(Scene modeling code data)
···
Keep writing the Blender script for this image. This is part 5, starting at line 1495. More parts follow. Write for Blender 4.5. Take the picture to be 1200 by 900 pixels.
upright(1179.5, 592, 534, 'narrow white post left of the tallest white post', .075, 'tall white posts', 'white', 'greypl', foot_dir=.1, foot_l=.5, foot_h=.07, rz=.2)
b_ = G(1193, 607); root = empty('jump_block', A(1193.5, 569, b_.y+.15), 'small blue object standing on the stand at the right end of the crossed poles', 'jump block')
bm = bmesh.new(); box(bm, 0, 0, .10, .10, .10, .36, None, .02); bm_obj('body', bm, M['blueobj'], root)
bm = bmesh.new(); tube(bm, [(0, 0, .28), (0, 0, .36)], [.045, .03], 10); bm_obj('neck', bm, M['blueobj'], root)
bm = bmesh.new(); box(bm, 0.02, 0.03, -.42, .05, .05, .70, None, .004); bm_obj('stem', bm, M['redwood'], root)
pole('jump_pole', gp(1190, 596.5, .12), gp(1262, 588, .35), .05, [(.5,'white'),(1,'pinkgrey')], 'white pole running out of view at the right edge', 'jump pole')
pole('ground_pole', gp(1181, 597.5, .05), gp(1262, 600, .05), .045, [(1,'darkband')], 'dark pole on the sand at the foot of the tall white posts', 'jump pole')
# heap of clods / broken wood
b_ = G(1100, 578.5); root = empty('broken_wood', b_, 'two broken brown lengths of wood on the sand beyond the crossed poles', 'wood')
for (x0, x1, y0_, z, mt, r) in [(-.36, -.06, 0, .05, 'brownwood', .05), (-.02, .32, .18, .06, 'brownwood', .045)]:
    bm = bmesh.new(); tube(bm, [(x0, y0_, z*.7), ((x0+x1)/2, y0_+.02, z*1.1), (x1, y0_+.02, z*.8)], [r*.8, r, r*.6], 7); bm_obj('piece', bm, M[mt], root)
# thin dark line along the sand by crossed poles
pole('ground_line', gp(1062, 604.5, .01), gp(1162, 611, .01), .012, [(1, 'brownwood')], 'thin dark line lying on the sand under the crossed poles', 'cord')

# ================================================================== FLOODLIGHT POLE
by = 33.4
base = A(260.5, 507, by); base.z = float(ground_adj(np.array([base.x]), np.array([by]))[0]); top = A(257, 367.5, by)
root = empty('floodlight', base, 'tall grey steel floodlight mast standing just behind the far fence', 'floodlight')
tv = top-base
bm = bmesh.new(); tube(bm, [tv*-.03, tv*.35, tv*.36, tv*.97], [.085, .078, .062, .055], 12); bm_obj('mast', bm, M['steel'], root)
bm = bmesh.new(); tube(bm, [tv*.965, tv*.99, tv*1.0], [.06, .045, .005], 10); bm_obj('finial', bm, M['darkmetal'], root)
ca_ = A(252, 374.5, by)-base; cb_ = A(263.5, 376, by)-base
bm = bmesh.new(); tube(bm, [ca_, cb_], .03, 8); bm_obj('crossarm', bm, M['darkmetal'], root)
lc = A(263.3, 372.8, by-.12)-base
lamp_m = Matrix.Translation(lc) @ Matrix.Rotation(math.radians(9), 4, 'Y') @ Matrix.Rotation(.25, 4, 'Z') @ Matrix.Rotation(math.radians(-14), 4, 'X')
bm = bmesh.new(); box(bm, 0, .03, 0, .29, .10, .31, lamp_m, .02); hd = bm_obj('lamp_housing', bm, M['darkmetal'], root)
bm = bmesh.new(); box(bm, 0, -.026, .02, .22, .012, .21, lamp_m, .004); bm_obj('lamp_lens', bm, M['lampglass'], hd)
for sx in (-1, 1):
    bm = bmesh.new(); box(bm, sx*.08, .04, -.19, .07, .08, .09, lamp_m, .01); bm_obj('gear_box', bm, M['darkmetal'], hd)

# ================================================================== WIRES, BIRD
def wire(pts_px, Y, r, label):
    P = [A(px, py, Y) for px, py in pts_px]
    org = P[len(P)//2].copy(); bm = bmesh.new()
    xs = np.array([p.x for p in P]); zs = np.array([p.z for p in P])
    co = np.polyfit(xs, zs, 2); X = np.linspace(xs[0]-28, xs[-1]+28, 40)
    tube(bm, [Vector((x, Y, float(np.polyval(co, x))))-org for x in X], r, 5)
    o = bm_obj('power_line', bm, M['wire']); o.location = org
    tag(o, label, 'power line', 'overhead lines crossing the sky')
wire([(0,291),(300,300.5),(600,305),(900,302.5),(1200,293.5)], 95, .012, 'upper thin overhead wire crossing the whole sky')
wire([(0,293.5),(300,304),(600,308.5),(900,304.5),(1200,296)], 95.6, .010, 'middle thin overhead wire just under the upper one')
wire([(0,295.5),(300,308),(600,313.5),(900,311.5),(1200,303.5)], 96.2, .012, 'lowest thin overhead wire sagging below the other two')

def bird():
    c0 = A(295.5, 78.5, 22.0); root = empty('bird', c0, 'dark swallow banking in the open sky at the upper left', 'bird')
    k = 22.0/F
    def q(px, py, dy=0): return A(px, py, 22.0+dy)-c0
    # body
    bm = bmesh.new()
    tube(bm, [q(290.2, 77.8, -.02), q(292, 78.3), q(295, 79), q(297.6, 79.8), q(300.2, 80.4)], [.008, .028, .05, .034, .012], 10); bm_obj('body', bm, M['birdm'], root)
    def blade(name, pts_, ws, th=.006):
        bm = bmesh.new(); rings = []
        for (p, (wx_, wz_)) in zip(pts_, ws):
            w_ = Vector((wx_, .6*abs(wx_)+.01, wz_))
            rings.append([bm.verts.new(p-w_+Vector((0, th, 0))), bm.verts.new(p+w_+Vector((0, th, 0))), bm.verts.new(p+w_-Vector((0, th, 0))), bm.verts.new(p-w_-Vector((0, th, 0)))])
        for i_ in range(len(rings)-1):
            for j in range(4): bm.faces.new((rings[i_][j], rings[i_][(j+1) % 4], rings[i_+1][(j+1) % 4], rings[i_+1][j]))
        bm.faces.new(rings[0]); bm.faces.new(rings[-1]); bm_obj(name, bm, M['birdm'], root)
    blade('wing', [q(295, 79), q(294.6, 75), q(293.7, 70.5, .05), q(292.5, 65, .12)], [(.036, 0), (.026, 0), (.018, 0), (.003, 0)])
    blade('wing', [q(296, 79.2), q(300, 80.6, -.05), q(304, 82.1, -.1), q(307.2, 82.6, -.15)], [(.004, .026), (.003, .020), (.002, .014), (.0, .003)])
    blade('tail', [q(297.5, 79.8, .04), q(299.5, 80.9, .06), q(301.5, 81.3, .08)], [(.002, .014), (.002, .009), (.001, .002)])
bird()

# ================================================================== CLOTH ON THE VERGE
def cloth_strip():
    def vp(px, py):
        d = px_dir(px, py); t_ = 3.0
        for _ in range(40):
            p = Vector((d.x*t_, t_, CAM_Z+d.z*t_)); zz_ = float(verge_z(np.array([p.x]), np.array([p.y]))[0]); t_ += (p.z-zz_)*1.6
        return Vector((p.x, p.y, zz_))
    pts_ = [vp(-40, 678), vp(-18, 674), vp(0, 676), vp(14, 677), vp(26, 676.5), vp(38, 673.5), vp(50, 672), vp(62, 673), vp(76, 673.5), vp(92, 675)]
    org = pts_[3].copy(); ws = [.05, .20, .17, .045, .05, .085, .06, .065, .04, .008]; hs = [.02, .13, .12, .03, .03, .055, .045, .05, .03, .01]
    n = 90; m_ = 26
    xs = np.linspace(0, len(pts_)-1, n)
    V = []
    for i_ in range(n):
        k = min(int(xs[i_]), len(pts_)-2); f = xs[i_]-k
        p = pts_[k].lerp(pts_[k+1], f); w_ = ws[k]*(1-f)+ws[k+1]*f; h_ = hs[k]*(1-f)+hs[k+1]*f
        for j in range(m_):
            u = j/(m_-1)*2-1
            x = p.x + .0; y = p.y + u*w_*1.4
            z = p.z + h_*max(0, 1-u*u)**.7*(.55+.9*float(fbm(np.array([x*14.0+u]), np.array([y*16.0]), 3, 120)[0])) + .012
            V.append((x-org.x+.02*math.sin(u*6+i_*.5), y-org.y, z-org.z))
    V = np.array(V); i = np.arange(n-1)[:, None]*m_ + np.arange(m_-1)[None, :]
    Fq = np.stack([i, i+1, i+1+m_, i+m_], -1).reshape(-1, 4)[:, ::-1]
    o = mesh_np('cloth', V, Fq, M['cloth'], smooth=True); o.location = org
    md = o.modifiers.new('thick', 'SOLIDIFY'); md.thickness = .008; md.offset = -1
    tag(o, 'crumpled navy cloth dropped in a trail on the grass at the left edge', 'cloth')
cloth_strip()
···
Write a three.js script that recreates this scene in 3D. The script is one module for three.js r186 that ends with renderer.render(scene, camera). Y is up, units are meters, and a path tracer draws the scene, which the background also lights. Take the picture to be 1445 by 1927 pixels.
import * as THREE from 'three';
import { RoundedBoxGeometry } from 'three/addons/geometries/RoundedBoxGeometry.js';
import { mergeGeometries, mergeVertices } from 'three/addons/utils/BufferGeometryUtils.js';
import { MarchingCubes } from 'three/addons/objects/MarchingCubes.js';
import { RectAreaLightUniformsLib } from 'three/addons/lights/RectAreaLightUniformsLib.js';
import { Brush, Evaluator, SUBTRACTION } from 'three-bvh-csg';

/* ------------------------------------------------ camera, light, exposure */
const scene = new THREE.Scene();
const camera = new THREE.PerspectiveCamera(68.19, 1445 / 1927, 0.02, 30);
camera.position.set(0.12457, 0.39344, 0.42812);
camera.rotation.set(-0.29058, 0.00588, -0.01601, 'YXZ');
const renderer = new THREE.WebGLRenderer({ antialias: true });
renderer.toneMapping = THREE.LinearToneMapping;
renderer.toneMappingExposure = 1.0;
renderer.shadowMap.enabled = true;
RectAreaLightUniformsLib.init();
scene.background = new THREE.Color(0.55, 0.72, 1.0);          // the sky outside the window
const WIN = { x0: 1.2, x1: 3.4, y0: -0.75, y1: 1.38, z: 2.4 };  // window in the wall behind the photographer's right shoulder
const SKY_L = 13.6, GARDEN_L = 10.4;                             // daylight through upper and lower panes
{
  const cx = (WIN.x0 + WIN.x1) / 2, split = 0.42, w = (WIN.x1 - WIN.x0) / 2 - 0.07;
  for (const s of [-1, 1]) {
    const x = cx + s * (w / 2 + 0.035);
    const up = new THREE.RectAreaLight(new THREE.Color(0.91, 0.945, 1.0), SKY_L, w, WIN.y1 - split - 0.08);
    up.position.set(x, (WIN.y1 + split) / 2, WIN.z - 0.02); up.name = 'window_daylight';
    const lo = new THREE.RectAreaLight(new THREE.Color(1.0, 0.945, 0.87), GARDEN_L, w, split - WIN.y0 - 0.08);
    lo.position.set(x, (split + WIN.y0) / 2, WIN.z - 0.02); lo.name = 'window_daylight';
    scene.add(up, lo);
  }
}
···
Work to be completed
Tally the lines of the preceding listing in which the word "pixels" appears; state nothing but the total.

Answer to this exercise
2